Roger Brown was born on Dec. 10, 1941, in Hamilton, Ala., and grew up in nearby Opelika, expecting to become a preacher. After high school graduation, he enrolled in Bible school at David Lipscomb College in Nashville, but a life drawing class at the University of Nashville diverted him toward art. He moved to Chicago in January 1962, studying first at the Art Institute, then at the American Academy of Design, before returning to the Art Institute to earn a bachelor’s degree in 1968 and a master’s degree in 1970.

 

At the Art Institute, students were encouraged to make their work as personal as possible by Mr. Yoshida, who taught there, and assigned to study ethnographic art at the Field Museum of Natural History by Whitney Halstead, an art historian who also showed them the work of Joseph Yoakum, a self-taught artist then living on the South Side. Mr. Brown found Yoakum’s obsessively patterned landscapes and flattened space inspirational, while also admiring works in the Art Institute’s permanent collection by Georgia O’Keeffe, Edward Hopper, the Italian primitives, Henri Rousseau and Rene Magritte.

 

Also important to him was the vast range of art and objects that he ceaselessly acquired, first in Chicago’s flea markets and thrift shops and, as his wealth increased, from art dealers. Mr. Brown amassed enormous holdings in outsider and folk art, in African and Mexican art and in the work of his contemporaries, as well as countless artifacts of popular culture. One of his favorite possessions was a classic 1968 Mustang.

 

Starting in the mid-1960’s, the artists in Mr. Brown’s circle gained attention through Don Baum, an artist, teacher and curator who, as director of the Hyde Park Art Center, organized such exhibitions as ”The Hairy Who,” ”The Nonplussed Some,” ”False Image” and ”The Chicago Imagists,” the name that gained widest currency.

 

In 1970, Mr. Brown joined Ms. Kind’s gallery, having his first solo show in 1971. After Ms.
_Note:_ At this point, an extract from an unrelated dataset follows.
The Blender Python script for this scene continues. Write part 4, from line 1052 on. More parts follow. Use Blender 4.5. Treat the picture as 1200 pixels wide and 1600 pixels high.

Kind opened a gallery in New York, he also exhibited there regularly, starting with a solo show in 1975. His work was the subject of a retrospective at the Hirshhorn Museum and Sculpture Garden in Washington in 1987 and is represented in numerous public collections around the country.

 

In the 1990’s, Mr. Brown’s work was widely accepted. He illustrated two covers of Time magazine and translated his style into mosaics for public commissions, including a 54-foot-wide mosaic of Icarus and Daedalus on the front of NBC Tower at 120 North LaSalle Street in Chicago, and a smaller work commemorating the African-American Cemetery at Foley Square in Manhattan.

 

Last spring the Art Institute school announced that Mr. Brown had given it his homes and studios in Chicago and Michigan, along with his entire collection. The donation also included 30 of his own paintings, some of which the school will sell to establish a scholarship in his name. Tony Jones, president of the school, said that the thousands of objects Mr. Brown owned were still being catalogued, and that the school hoped to establish his Chicago property, a two-story building on the near North Side, as a study collection for scholars of outsider art and popular culture. Mr. Jones confirmed yesterday that Mr. Brown had also bequeathed to the school his California home-studio, designed by the Chicago architect Stanley Tigerman, and all its contents.

 

Mr. Brown is survived by his parents, Elizabeth and James Brown; and a brother, Greg, of Opelika.